A FRENCH SURVIVAL KIT
On the eve of my 30th year in France, I hear Britons ask: “How do you get on with the French?” Well, I sleep with one of them, so that’s OK. “And the other 66 627 001?” In the main, fruitfully. In a bout of goodwill to all, here’s how:
A CONTACT SPORT
Shake all hands; make to kiss any advancing cheek, male or female. Such formality means that greetings for a soirée often outlast the soirée itself. Maybe no bad thing.
BEING THERE
Cry “Bonjour monsieurdame” on entering smaller retail premises. If you did this in Britain at the mini-market — “Good day, ladies and gentlemen!” — they’d think you were introducing elephants or some other circus act. But it oils wheels in France.
EAT FLESH
Outside major cities, keep vegetarianism secret.
LOST IN TRANSLATION
Go easy with irony. The French generally take things at face value. You chirp, “What-ho, you foureyed fascist so and so”, and it will end badly. Especially if the foureyed fellow in question is sticking up National Front posters.
NO BOTTLE SHOCK
Think twice before binge-drinking. The French don’t throw up in the street, collapse on pavements with skirts around their necks or chuck beer bottles at the war memorial. Not even on Saturday nights. No, really.
YOU CAN BE THE SMARTEST PERSON IN THE ROOM
If you want to talk about Rimbaud or Proust, go right ahead. The French have no equivalent of “too clever by half”. In Britain, you mention Keats or George Eliot, you’d better follow up damned quickly with a reference to the QPR back four. In France, they have philosophers on television.
MIND THE GAP
Understand that the gulf between what’s said and what’s done is bigger than in Great Britain. To hear them speak, French people never enter fast-food joints or supermarkets, and are entertained only by ballet, opera or Molière. So you have to ask who are the hundreds before you in the queue at McDonald’s, the Carrefour checkout or the ticket-office for the Abba tribute show.
WATCH YOUR TONGUE
No French person ever says “sacré bleu” or “zut alors”. Ever.
SEX IS COOL IN FRANCE
Note that we agonise about different things. The French haven’t yet sorted out whether it’s OK to delve into the private lives of public people. They are, though, pretty cool about sex.
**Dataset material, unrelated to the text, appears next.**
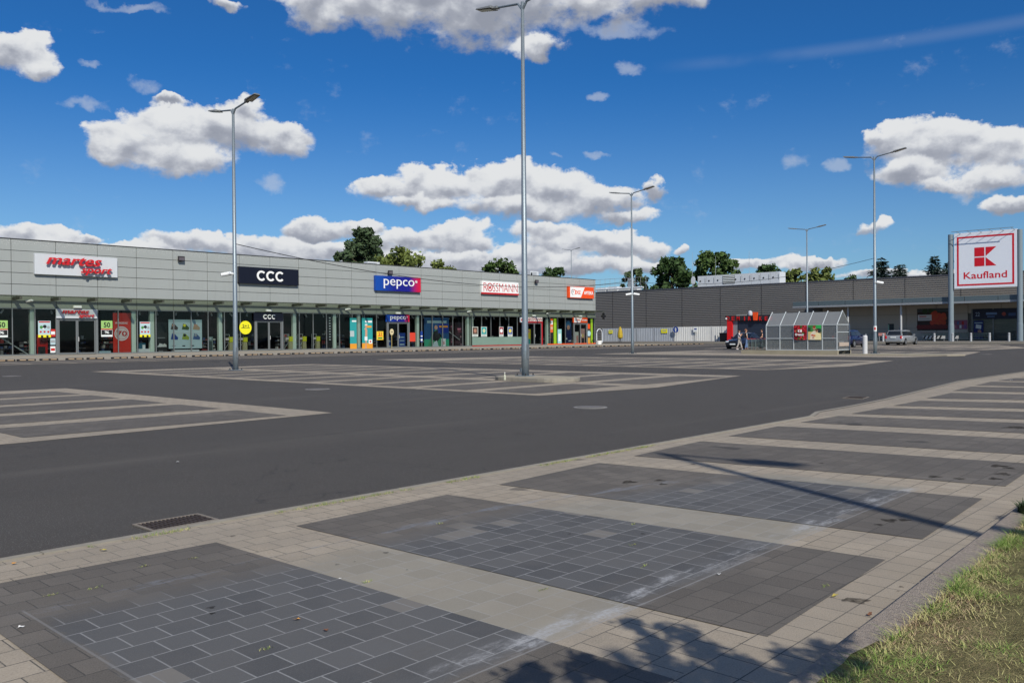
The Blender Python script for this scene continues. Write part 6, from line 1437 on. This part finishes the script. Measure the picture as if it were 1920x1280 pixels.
def spruce(label, loc, H, R_, seed, group=None, layers=22, m='spruce', leaf=.34):
    rg_ = random.Random(seed); o = thing('spruce_tree', loc, label, 'tree', group); MB().tube([(0, 0, 0), (0, 0, H)], [.22, .02], 7).build('trunk', BARK, o); cm = MB(); k = 0
    for i in range(layers):
        v = (i+.3)/layers; z = H*(.12+.88*v); r = R_*(1-v)**.85*rg_.uniform(.82, 1.1)+.12; nb = max(5, int(13*(1-v))+4)
        for j in range(nb):
            a = 6.283*j/nb+rg_.uniform(-.3, .3)+i; rr = r*rg_.uniform(.65, 1.12); n = max(6, int(rr*16)); drp = rg_.uniform(.12, .3)
            for q in range(n):
                t = (q+rg_.random())/n; x, y, zz = rr*t*math.cos(a), rr*t*math.sin(a), z-drp*rr*math.sin(t*2.2)+rg_.gauss(0, .07)
                d = Vector((math.cos(a+rg_.gauss(0, .7)), math.sin(a+rg_.gauss(0, .7)), rg_.uniform(-.55, .15))).normalized(); s = leaf*rg_.uniform(.6, 1.2)*(1.1-.4*t); b = d.cross(Vector((rg_.gauss(0, .5), rg_.gauss(0, .5), 1))).normalized()
                p_ = Vector((x, y, zz)); cm.face([p_, p_+d*s*.5+b*s*.22, p_+d*s, p_+d*s*.5-b*s*.22], LM[m])
    cm.build('crown', None, o); return o
def at(px_, depth, z=0):
    d = ray(px_, 630); t = depth/(d.x*fv.x+d.y*fv.y); return Vector((d.x*t, d.y*t, z))
def hz(py, depth, px_=960): d = ray(px_, py); t = depth/(d.x*fv.x+d.y*fv.y); return CH+d.z*t
def span(px0, px1, depth): return (px1-px0)/F*depth/2
GA = 'trees behind the arcade roof'; GS = 'trees behind the supermarket roof'
broad('tall_tree', 'tall irregular dark green tree rising highest behind the arcade roof', at(684, 130), hz(431, 130, 684), span(632, 728, 130)*1.6, 'pine', 2, 95, 75, .36, .55, .13, -.85, GA, .35, lobes=3)
broad('broad_tree', 'yellow-green bushy tree just right of the tallest tree behind the arcade', at(750, 125), hz(471, 125, 750), span(700, 800, 125)*1.1, 'yellow', 5, 60, 60, .34, .4, .22, .8, GA)
broad('broad_tree', 'low green treetop behind the arcade between the pepco and ROSSMANN signs', at(828, 135), hz(493, 135, 828), span(800, 858, 135)*1.2, 'yellow', 8, 50, 50, .34, .4, .22, .9, GA)
broad('broad_tree', 'green treetop above the large ROSSMANN sign', at(936, 140), hz(491, 140, 936), span(900, 975, 140)*1.15, 'oak', 12, 55, 60, .36, .4, .22, .8, GA)
broad('broad_tree', 'dark green treetop right of the arcade air conditioner', at(1040, 145), hz(504, 145, 1040), span(1015, 1065, 145)*1.2, 'dark', 15, 50, 55, .36, .4, .22, .9, GA)
broad('birch_tree', 'airy pale green tree behind the left end of the supermarket roof', at(1192, 190), hz(506, 190, 1192), span(1163, 1222, 190), 'birch', 21, 50, 38, .42, .4, .2, .9, GS)
broad('broad_tree', 'dark dense tree left of the long white roof unit', at(1262, 185), hz(486, 185, 1262), span(1222, 1300, 185)*1.05, 'dark', 24, 80, 75, .5, .35, .2, .75, GS, .4)
broad('broad_tree', 'tall round green tree behind the left part of the white roof unit', at(1339, 195), hz(474, 195, 1339), span(1296, 1383, 195)*1.05, 'oak', 27, 85, 75, .52, .35, .19, .7, GS, .4)
broad('broad_tree', 'low dark treetop behind the middle of the white roof unit', at(1437, 200), hz(500, 200, 1437), span(1405, 1470, 200)*1.1, 'dark', 31, 50, 50, .5, .4, .22, .9, GS)
broad('broad_tree', 'bright yellow-green treetop left of the slim lamp post behind the shelter', at(1487, 200), hz(507, 200, 1487), span(1464, 1512, 200)*1.15, 'yellow', 33, 50, 50, .5, .4, .22, .9, GS)
broad('broad_tree', 'bright yellow-green treetop right of the slim lamp post behind the shelter', at(1538, 205), hz(505, 205, 1538), span(1512, 1572, 205)*1.1, 'yellow', 36, 50, 50, .5, .4, .22, .9, GS)
broad('broad_tree', 'small dark treetop between the bright trees and the spruces', at(1592, 210), hz(519, 210, 1592), span(1575, 1612, 210)*1.3, 'dark', 39, 40, 45, .5, .4, .22, .9, GS)
for a, t_, w, dd, lb in ((1653, 482, 52, 170, 'dark spruce just right of the lamp post by the shelter'), (1683.5, 496, 24, 172, 'small spruce, left one of the close pair'), (1692, 494, 24, 174, 'small spruce, right one of the close pair'), (1753, 478, 40, 165, 'slender pointed spruce left of the huge sign'), (1778, 490, 26, 168, 'spruce partly hidden behind the left post of the huge sign')):
    spruce(lb, at(a, dd), hz(t_, dd, a), span(0, w, dd)*3.6, a, 'spruces behind the supermarket', layers=30, leaf=.85)
# the tree behind the photographer whose leaves throw the shadow at the bottom
def shadow_src(px_, py, h): p_ = G(px_, py); return Vector((p_.x, p_.y, 0))+sdir*(h/sdir.z)
rg_ = random.Random(77); spots = [(1184, 1167, 2.7, 0.15), (1206, 1186, 2.8, 0.17), (1221, 1204, 2.6, 0.17), (1224, 1226, 2.9, 0.17), (1250, 1259, 2.7, 0.22), (1239, 1173, 2.8, 0.12), (1275, 1182, 2.6, 0.20), (1297, 1200, 2.9, 0.20), (1319, 1215, 2.7, 0.22), (1345, 1229, 2.8, 0.22), (1374, 1240, 2.6, 0.20), (1352, 1259, 2.9, 0.22), (1392, 1262, 2.7, 0.22), (1301, 1259, 2.8, 0.17), (1082, 1237, 2.6, 0.19), (1104, 1248, 2.9, 0.20), (1133, 1259, 2.7, 0.22), (1155, 1268, 2.8, 0.20), (987, 1251, 2.6, 0.14), (998, 1266, 2.9, 0.17), (1072, 1266, 2.7, 0.12), (1461, 1218, 2.8, 0.12), (1466, 1236, 2.6, 0.10), (1534, 1207, 2.9, 0.15), (1514, 1224, 2.7, 0.15), (1500, 1244, 2.8, 0.17), (1490, 1262, 2.6, 0.19), (1520, 1270, 2.9, 0.17), (1447, 1270, 2.7, 0.19), (1418, 1255, 2.8, 0.17), (1212, 1268, 2.6, 0.17), (1283, 1272, 2.9, 0.19), (960, 1274, 2.7, 0.14), (1240, 1245, 2.8, 0.14), (1560, 1262, 2.6, 0.10), (1335, 1275, 2.9, 0.20)]
base = Vector((-.9, -5.2, .1)); o = thing('shade_tree', base, 'leafy tree behind the viewpoint whose branch shadow falls on the near pavement', 'tree')
t = MB(); tp = [base, base+Vector((.05, .1, 1.6)), base+Vector((-.1, .0, 3.2)), base+Vector((0, .2, 5.0)), base+Vector((.1, .1, 6.6))]; t.tube(tp, [.2, .16, .13, .09, .05], 9)
cm = MB()
for (a, b, h, r) in spots:
    c = shadow_src(a, b, h); q = tp[2].lerp(tp[3], rg_.random()); mid_ = q.lerp(c, .6)+Vector((0, 0, .15)); t.tube([q, mid_, c], [.02, .008, .003], 5)
    n = int(460*r); sp = c-mid_
    for k in range(max(20, n)):
        tt = rg_.uniform(.0, 1.1); pos = mid_.lerp(c, .93+.07*tt)+Vector((rg_.gauss(0, r*.20), rg_.gauss(0, r*.20), rg_.gauss(0, r*.16)))
        a_ = Vector((rg_.gauss(0, 1), rg_.gauss(0, 1), rg_.gauss(0, .4))).normalized(); b_ = a_.cross(Vector((rg_.gauss(0, .4), rg_.gauss(0, .4), 1))).normalized(); s = rg_.uniform(.018, .034); cm.face([pos-a_*s, pos+b_*s*.6, pos+a_*s, pos-b_*s*.6], LM['oak'])
for k in range(70):
    a_ = rg_.uniform(0, 6.28); rr = 2.3*math.sqrt(rg_.random()); c = Vector((base.x-.7+rr*math.cos(a_), base.y-.6+rr*math.sin(a_), rg_.uniform(3.2, 6.6)))
    if (c-Vector((0, 0, CH))).length < 2: continue
    # keep the upper crown out of the sunlit part of the frame
    g_ = c-sdir*(c.z/sdir.z)
    if (g_.y > -1.2 and g_.x > -.5) or (g_.x > 1.0): continue
    leaf_cloud(cm, rg_, c, .5, 70, .06, LM['oak']); t.tube([tp[3], c], [.03, .008], 5)
t.build('trunk', BARK, o, smooth=True); cm.build('crown', None, o); rebase(o)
They do not, as Britons do, react as if it’s rediscovered weekly, perhaps because they lack a tabloid press to raise the alarm.
COOL BRITANNIA
If you’re British, make the most of it. Politics aside, the French admire us — and with the Beatles, Stones and Mott the Hoople (stacked against Johnny Hallyday), Manchester United (cf FC Sochaux) and HM The Queen (François Hollande), you can see the Brits have serious cards. Play them ruthlessly. The average French person wants to believe that you’re a chum of David Beckham, Keith Richards and Prince Philip. You’ll be fighting off invitations.